On 18 March 2004 over 300 gendarmes, prosecutors, police and masked Romanian Intelligence Service agents raided simultaneously 16 buildings, private locations of yoga students, locations where tens of yoga practitioners lived in common and pursued their spiritual practice following the model of Indian
ashrams. Doors and windows were smashed to pieces, although the buildings could have been entered peacefully. The people inside were brutalized, pushed to the ground, filmed barely dressed, threatened with guns -- for hours in many cases, some of them handcuffed, although none opposed resistance. The search warrants were not presented to the locations' owners, in one location the prosecutor didn't even have a search warrant, no one was allowed to contact a lawyer, and there were no translators, although a few yoga students were foreigners. Even people passing by were stopped and interrogated.

After hours of terror almost 90 people were forcefully taken in police vans to the prosecutors' office, where they were forced to sign statements dictated by the prosecutors, under physical and mental pressure, again without being allowed to contact any lawyer. All the statements were targeted at incriminating at all costs Gregorian Bivolaru and the activities of the yoga school. Although taken by force, the prosecutors claimed these persons were heard as witnesses, and therefore the presence of a lawyer was not needed, these being one of the justifications for rejecting the complaints the victims filed later on against the prosecutors.
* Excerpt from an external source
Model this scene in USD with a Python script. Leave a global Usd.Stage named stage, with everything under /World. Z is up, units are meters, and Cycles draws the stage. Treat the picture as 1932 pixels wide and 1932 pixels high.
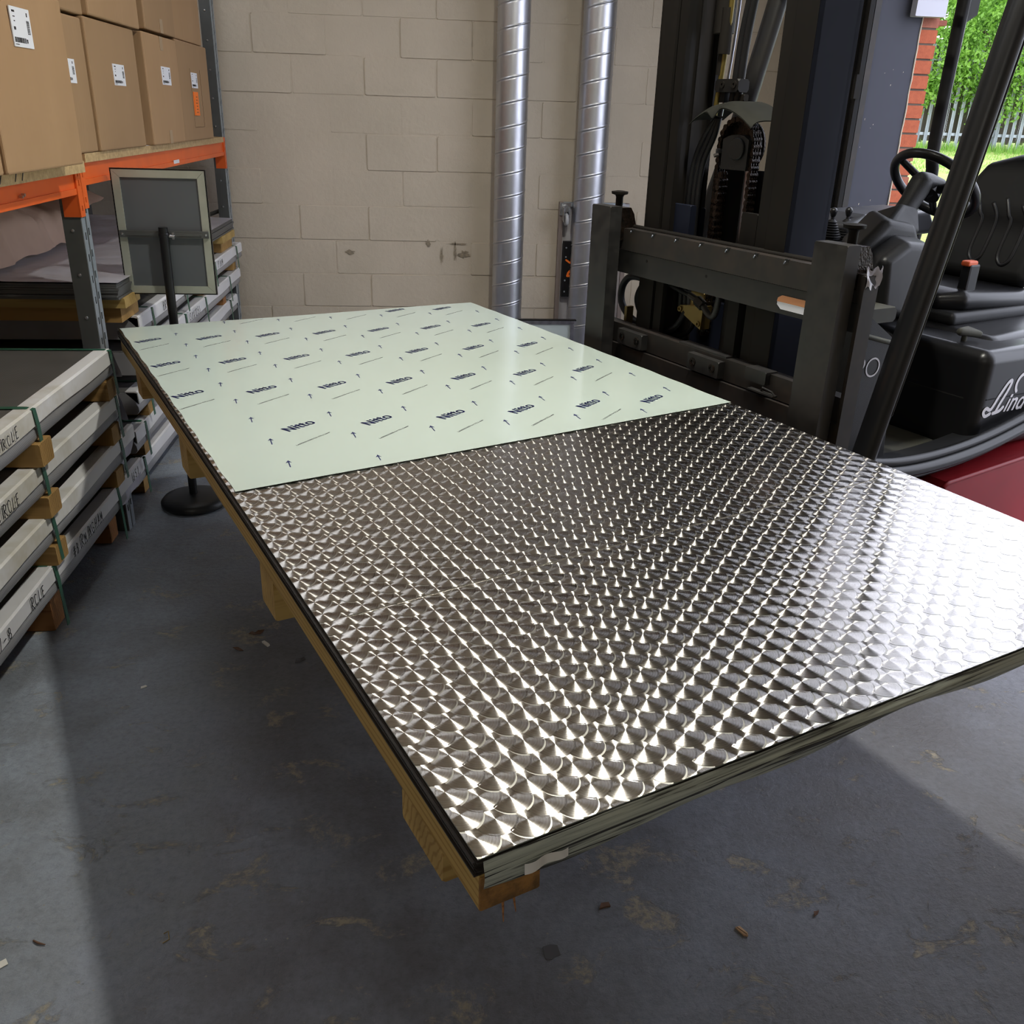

Huge amounts of personal belongings were confiscated during the searches, some of them without being mentioned in the search reports, and the majority having no connection with the reasons stated in the warrant. 2 years later the owners got back only one third of them. The warrants mentioned "computer data, data referring to users and to informational traffic", however the prosecutors seized several tons of various goods and documents: personal ID's, official contracts, original car and house documents, accounting documents, money, jewelry, computers (with keyboards, monitors, mouse...), video recorders, photo and video cameras, clothes, watches, underwear, shoes, food even, thousands of
books and magazines, video and audio tapes, even payphone cards, etc.